Long-term debt consisted of the following as of the dates indicated (in thousands):

 

                 
     November 30,
2011
    February 28,
2011
 

Revolving credit facility

  $ 50,000     $ 50,000  

Interest rate swap

    —         586  
   

 

 

   

 

 

 
      50,000       50,586  

Less current installments

    50,000       —    
   

 

 

   

 

 

 

Long-term debt

  $ —       $ 50,586  
   

 

 

   

 

 

 

On August 18, 2009, the Company entered into a Second Amended and Restated Credit Agreement (the “Facility”) with a group of lenders led by Bank of America, N.A. (the “Lenders”). The Facility provides the Company access to $150.0 million in revolving credit, which the Company may increase to $200.0 million in certain circumstances, and matures on August 18, 2012. The Facility bears interest at the London Interbank Offered Rate (“LIBOR”) plus a spread ranging from 2.0% to 3.5% (LIBOR + 2.25% or 2.52% at November 30, 2011 and 2.51% at November 30, 2010), depending on the Company’s total funded debt to EBITDA ratio, as defined. As of November 30, 2011, the Company had $50.0 million of borrowings under the revolving credit line and $3.5 million outstanding under standby letters of credit arrangements, leaving the Company availability of approximately $96.5 million. The Facility contains financial covenants, restrictions on capital expenditures, acquisitions, asset dispositions, and additional debt, as well as other customary covenants, such as the total funded debt to EBITDA ratio, as defined. The Company is in compliance with these covenants as of November 30, 2011. The Facility is secured by substantially all of the Company’s domestic assets as well as all capital securities of each Domestic Subsidiary and 65% of all capital securities of each direct Foreign Subsidiary.

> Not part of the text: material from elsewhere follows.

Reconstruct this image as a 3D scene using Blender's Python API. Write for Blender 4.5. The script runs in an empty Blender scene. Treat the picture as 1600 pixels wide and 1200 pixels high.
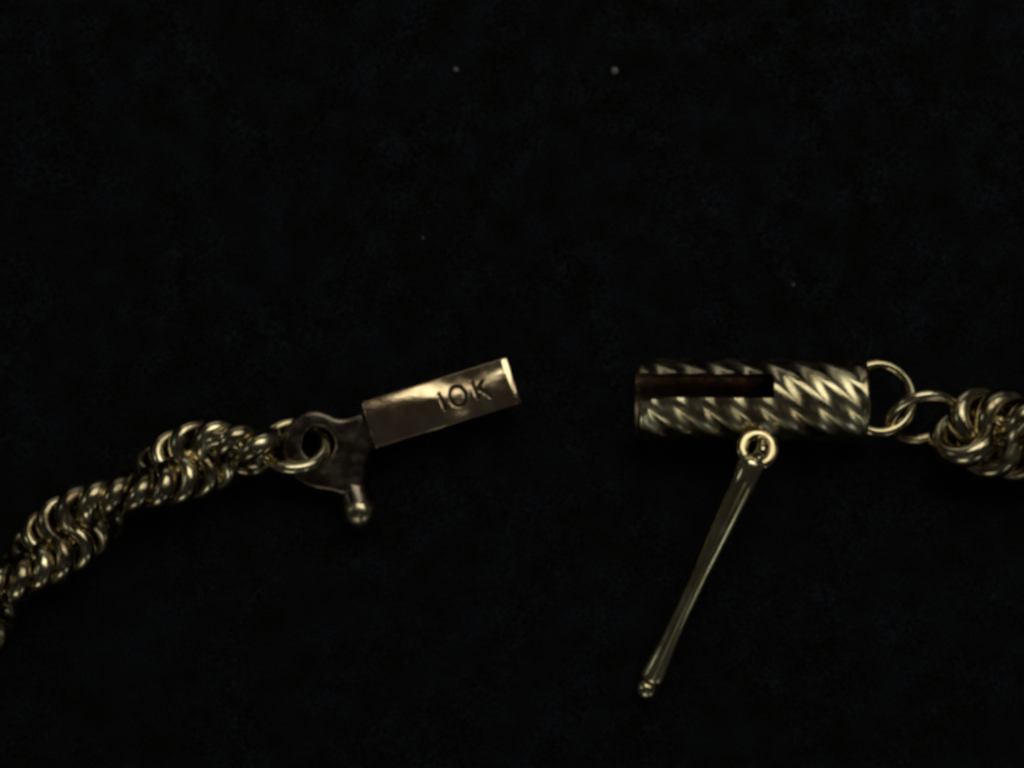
import bpy, bmesh, math, random
from mathutils import Vector, Matrix, noise

# ---------------------------------------------------------------- units
# 1 Blender unit = 1 cm (scale_length below); lengths are written in steps of K cm (0.032 mm).
K = 0.0032
ZP = 62.0            # height of the jewellery's middle above the cloth, in steps
scene = bpy.context.scene
scene.unit_settings.system = 'METRIC'
scene.unit_settings.scale_length = 0.01
C = scene.collection
PI = math.pi
random.seed(7)

def P(x, y, z=ZP):
    """a point on the table: x to the right, y towards the viewer, z above the cloth"""
    return Vector(((x - 800) * K, (600 - y) * K, z * K))

# ---------------------------------------------------------------- camera
DIST = 4400 * K
cam_d = bpy.data.cameras.new('camera')
cam = bpy.data.objects.new('camera', cam_d); C.objects.link(cam)
cam.location = (0, 0, ZP * K + DIST)
cam_d.sensor_width = 36
cam_d.lens = 36 * DIST / (1600 * K)
cam_d.clip_start = 0.05; cam_d.clip_end = 500
cam_d.dof.use_dof = True
cam_d.dof.focus_distance = DIST - 45 * K
cam_d.dof.aperture_fstop = 0.2
scene.camera = cam

# ---------------------------------------------------------------- world and lamps (a dim room, no daylight)
w = bpy.data.worlds.new('World'); scene.world = w; w.use_nodes = True
bg = w.node_tree.nodes['Background']
bg.inputs[0].default_value = (1.0, 0.95, 0.90, 1); bg.inputs[1].default_value = 0.018

def lamp(name, az, el, dist, sx, sy, radiance, col):
    """an area lamp facing the clasp: az measured from image right, counter-clockwise; el above the cloth"""
    d = bpy.data.lights.new(name, 'AREA'); d.shape = 'RECTANGLE'
    d.size = sx; d.size_y = sy; d.color = col
    d.energy = radiance * PI * sx * sy
    o = bpy.data.objects.new(name, d); C.objects.link(o)
    a, e = math.radians(az), math.radians(el)
    o.location = Vector((math.cos(a) * math.cos(e), math.sin(a) * math.cos(e), math.sin(e))) * dist
    o.rotation_euler = (-o.location).to_track_quat('-Z', 'Y').to_euler()
    return o
lamp('ceiling_lamp', 74, 55, 20, 15, 10, 1.75, (1.0, 0.95, 0.78))
lamp('far_side_fill', 95, 13, 40, 34, 8, 0.45, (1.0, 0.96, 0.88))  # added fill, lifts the upper flanks of barrel and chain
lamp('tongue_end_fill', 27, 48, 40, 9, 9, 0.9, (1.0, 0.96, 0.86))  # added fill that brightens the tongue's free end
lamp('desk_lamp', 258, 30, 40, 16, 9, 1.25, (1.0, 0.95, 0.76))
lamp('tongue_patch_fill', 275, 62, 40, 9, 6, 0.14, (1.0, 0.92, 0.84))  # added dim fill for a gray patch on the tongue
lamp('side_lamp', 168, 36, 40, 9, 5, 1.3, (0.86, 1.0, 0.88))
lamp('corner_lamp', 305, 24, 40, 9, 5, 1.1, (0.9, 1.0, 0.95))

vs = scene.view_settings
vs.view_transform = 'Standard'; vs.look = 'None'; vs.exposure = 0; vs.gamma = 1
vs.use_curve_mapping = False
scene.render.engine = 'CYCLES'
scene.cycles.use_denoising = True
scene.cycles.pixel_filter_type = 'BLACKMAN_HARRIS'
scene.cycles.filter_width = 3.4
scene.cycles.max_bounces = 10
scene.cycles.glossy_bounces = 8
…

During the first quarter of this fiscal year, the Company reclassified its obligations due under the Facility from a long-term obligation to a short-term obligation as the maturity of the current Facility is within one year. The Company intends to renew this Facility and extend the maturity date before its expiration. The Company capitalized $0.5 million and $1.2 million of interest expense for the three and nine months ended November 30, 2010 relating to the construction of its apparel manufacturing facility in Agua Prieta, Mexico. There was no interest expense capitalized for the three and nine months ended November 30, 2011 as construction was substantially complete at the beginning of fiscal year 2012.